The first issuance shall be made within 60 business days from the lodgement date.

“The Sukuk Wakalah programme is structured based on the Shariah principle of Wakalah Bi Al-Istithmar and has been assigned rating of A+IS and A1 by Malaysian Rating Corporation Bhd and RAM Rating Services Bhd respectively,” it said.

Yinson said the programme caters for the issuance of rated and senior ranking Sukuk Wakalah, with flexibility for Yinson to issue sustainability-linked Sukuk Wakalah in addition to Asean Green/Social/Sustainability/SRI Sukuk.

Meanwhile, the Malaysian Rating Corporation (MARC) has assigned a preliminary rating of A+IS to Yinson's proposed RM1bil Islamic MTN programme with a stable outlook. This follows the corporate credit rating of A+ that MARC assigned to Yinson on June 23, 2021.

The rating on the IMTN programme is driven by Yinson’s strong business profile in the floating, production, storage and offloading vessels (FPSO) segment, sizeable long-term FPSO contracts and healthy profit margins.

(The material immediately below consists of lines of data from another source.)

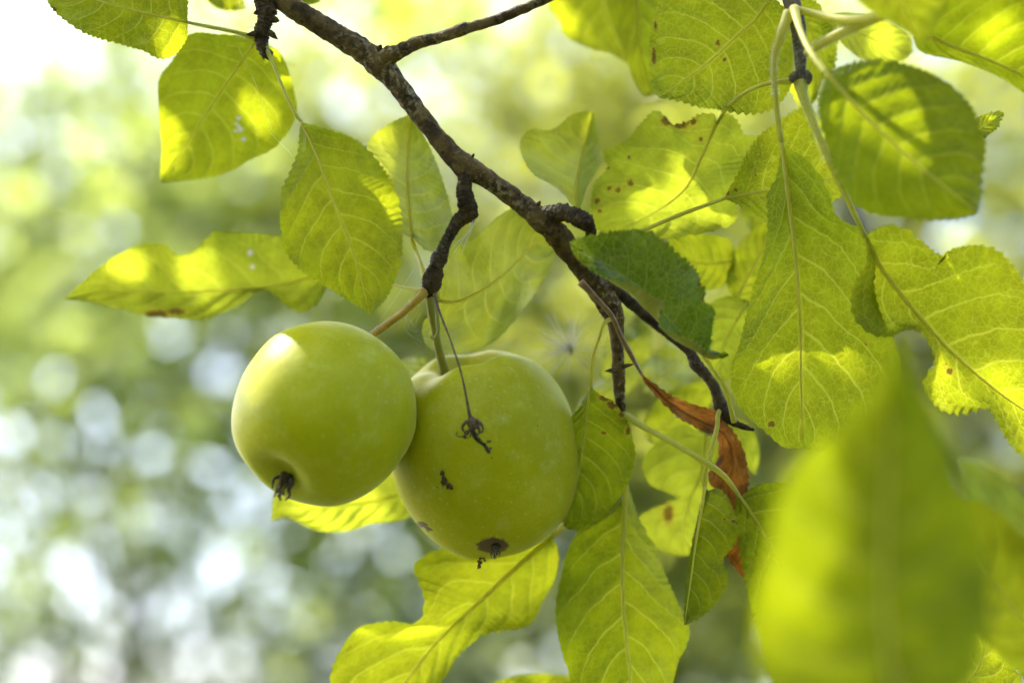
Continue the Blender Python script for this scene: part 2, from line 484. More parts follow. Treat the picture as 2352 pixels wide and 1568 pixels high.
# ------------------------------------------------------------------ leaf masses for the trees behind and the crown above
def leaf_mass(name, C, size, mat, parent, up=0.6, droop=0.3, seed=0, keep=None):
    """C: (n,3) leaf bases; every leaf a folded pointed blade of six vertices"""
    r = np.random.default_rng(seed)
    n = len(C)
    ax = r.normal(size=(n, 3)); ax[:, 2] = ax[:, 2] * 0.5 - droop
    ax /= np.linalg.norm(ax, axis=1)[:, None]
    nr = r.normal(size=(n, 3)) * (1 - up); nr[:, 2] += up
    sd = np.cross(ax, nr); sd /= np.linalg.norm(sd, axis=1)[:, None] + 1e-9
    nn = np.cross(sd, ax)
    L = (size * r.uniform(0.65, 1.25, n))[:, None]
    W = L * 0.30
    b = C
    m1 = C + ax * L * 0.45 - nn * L * 0.05
    tip = C + ax * L - nn * L * 0.12
    l1 = C + ax * L * 0.35 + sd * W + nn * L * 0.06
    r1 = C + ax * L * 0.35 - sd * W + nn * L * 0.06
    l2 = C + ax * L * 0.7 + sd * W * 0.75
    r2 = C + ax * L * 0.7 - sd * W * 0.75
    V = np.stack([b, l1, l2, tip, r2, r1, m1], 1)
    if keep is not None:
        V = V[keep(V)]
        n = len(V)
    V = V.reshape(-1, 3)
    base = (np.arange(n) * 7)[:, None]
    F = np.concatenate([base + np.array([q]) for q in ((0, 6, 1), (1, 6, 2), (2, 6, 3), (3, 6, 4), (4, 6, 5), (5, 6, 0))], 0)
    me = bpy.data.meshes.new(name)
    me.vertices.add(len(V)); me.vertices.foreach_set('co', V.ravel())
    me.loops.add(F.size); me.loops.foreach_set('vertex_index', F.ravel().astype(np.int32))
    me.polygons.add(len(F))
    me.polygons.foreach_set('loop_start', (np.arange(len(F)) * 3).astype(np.int32))
    me.update(calc_edges=True)
    tone = np.repeat(r.uniform(0, 1, n), 7)
    a = me.attributes.new('tone', 'FLOAT', 'POINT'); a.data.foreach_set('value', tone.astype(np.float32))
    me.validate()
    o = bpy.data.objects.new(name, me); COL.objects.link(o); me.materials.append(mat)
    if parent:
        o.parent = parent
        o.matrix_parent_inverse = parent.matrix_basis.inverted()
    return o

def az_el(az, el, dist):
    a, e = math.radians(az), math.radians(el)
    return CAM + Vector((math.sin(a) * math.cos(e), math.cos(a) * math.cos(e), math.sin(e))) * dist

def far_tree(label, cat, az, el, dist, rad, nclump, nleaf, size, mat, seed, spread=0.16, trunk_r=0.07, up=0.6, name='garden_tree', group='garden trees behind the branch'):
    r = np.random.default_rng(seed)
    c = az_el(az, el, dist)
    root = Vector((c.x + 0.1, c.y, 0.0))
    e = empty(name, root, label, cat, group)
    cl = []
    while len(cl) < nclump:
        q = r.uniform(-1, 1, 3)
        rr = np.linalg.norm(q)
        if 0.25 < rr < 1:
            cl.append(np.array(c) + q * np.array(rad))
    cl = np.array(cl)
    tb = MB()
    top = np.array(c) + np.array([0, 0, rad[2] * 0.4])
    stem = spline([tuple(root) , tuple(np.array(root) * 0.6 + np.array(c) * 0.4 + r.normal(size=3) * 0.06), tuple(np.array(c) + r.normal(size=3) * 0.08), tuple(top)], 14)
    tb.tube([Vector(p) for p in stem], list(np.linspace(trunk_r, trunk_r * 0.3, 14)), sides=10, rough=0.12, freq=12)
    tb.build('trunk', M['bark_far'], e)
    lb = MB()
    for k in cl[::2]:
        s = stem[r.integers(5, 13)]
        midp = (s + k) / 2 + r.normal(size=3) * 0.08
        P = spline([s, midp, k], 7)
        lb.tube([Vector(p) for p in P], list(np.linspace(trunk_r * 0.3, 0.006, 7)), sides=6)
    lb.build('limbs', M['bark_far'], e)
    w = r.uniform(0.4, 1.6, nclump); w /= w.sum()
    idx = r.choice(nclump, nleaf, p=w)
    P = cl[idx] + r.normal(size=(nleaf, 3)) * spread
    P[:, 2] = np.maximum(P[:, 2], 0.15)
    o = leaf_mass('crown', P, size, mat, e, up=up, seed=seed + 99)
    return e

M['far_pale'] = simple_leaf_material('far_leaf_pale', (0.56, 0.66, 0.15), (0.11, 0.15, 0.05), 0.64, 0.26, 0.7)
M['far_light'] = simple_leaf_material('far_leaf_light', (0.56, 0.60, 0.08), (0.12, 0.145, 0.04), 0.60, 0.26, 0.6)
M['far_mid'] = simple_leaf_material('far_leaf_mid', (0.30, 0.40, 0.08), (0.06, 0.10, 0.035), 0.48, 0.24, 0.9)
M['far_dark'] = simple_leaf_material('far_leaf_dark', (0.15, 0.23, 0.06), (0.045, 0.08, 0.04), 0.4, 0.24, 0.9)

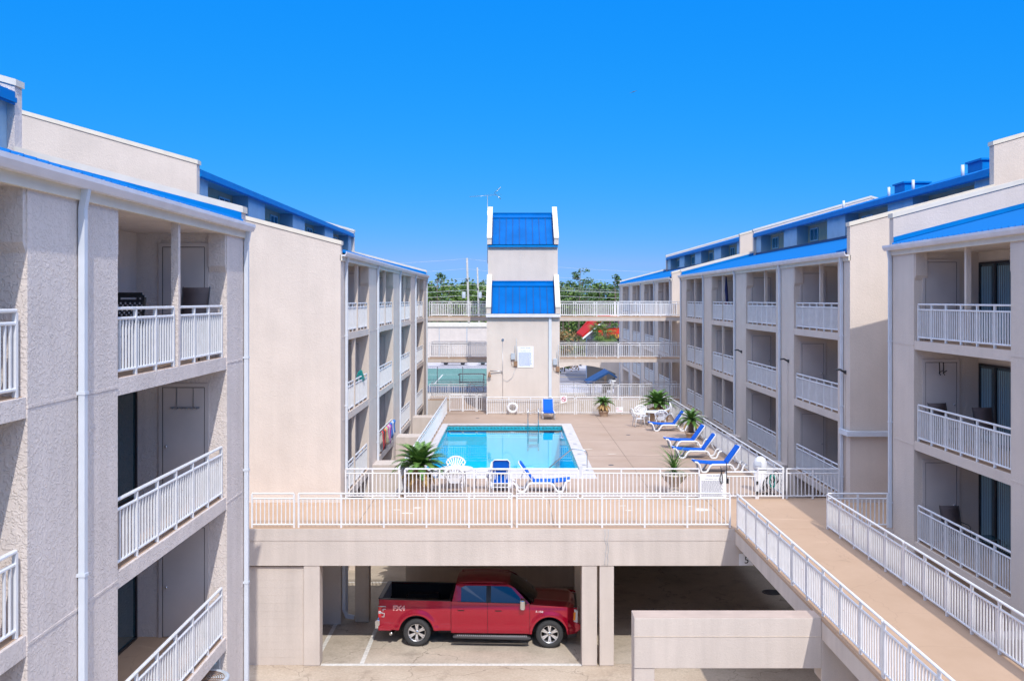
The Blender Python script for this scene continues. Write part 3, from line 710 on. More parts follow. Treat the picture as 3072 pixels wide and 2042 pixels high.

The key moderating factors are the weak-to-moderate credit profile of most of its charterers and the high leverage position of its holding company due to recourse borrowings.

With five FPSOs (a sixth is under construction) and one FSO, Yinson is considered as a large independent global player in the FPSO segment.

The group has an FPSO order book of US$9.7 billion as at end-July 2021 with firm contract tenures up to 25 years.

"We view that as a result of oil price recovery since 2Q 2020, the prospects for the upstream oil and gas industry is stronger than it has been in recent years and would support growth in the FPSO segment," it said.

MARC pointed out for the first half of financial year ending January 2022 (1HFY2022), group revenue (excluding construction revenue from a new FPSO) was relatively stable at RM696mil (1HFY2021: RM684mil), owing mainly to the recurrent income from charterers under existing long-term contracts.

Operating profit margin stood at 27.6%. Gross debt-to-equity (DE) ratio stood at 3.41 times (net DE: 2.63 times).

"Excluding non-recourse financing, Yinson’s DE ratio would be 1.78 times as at end-July 2021 but this is expected to increase to 2.16 times, assuming full drawdown of the rated programme," MARC said.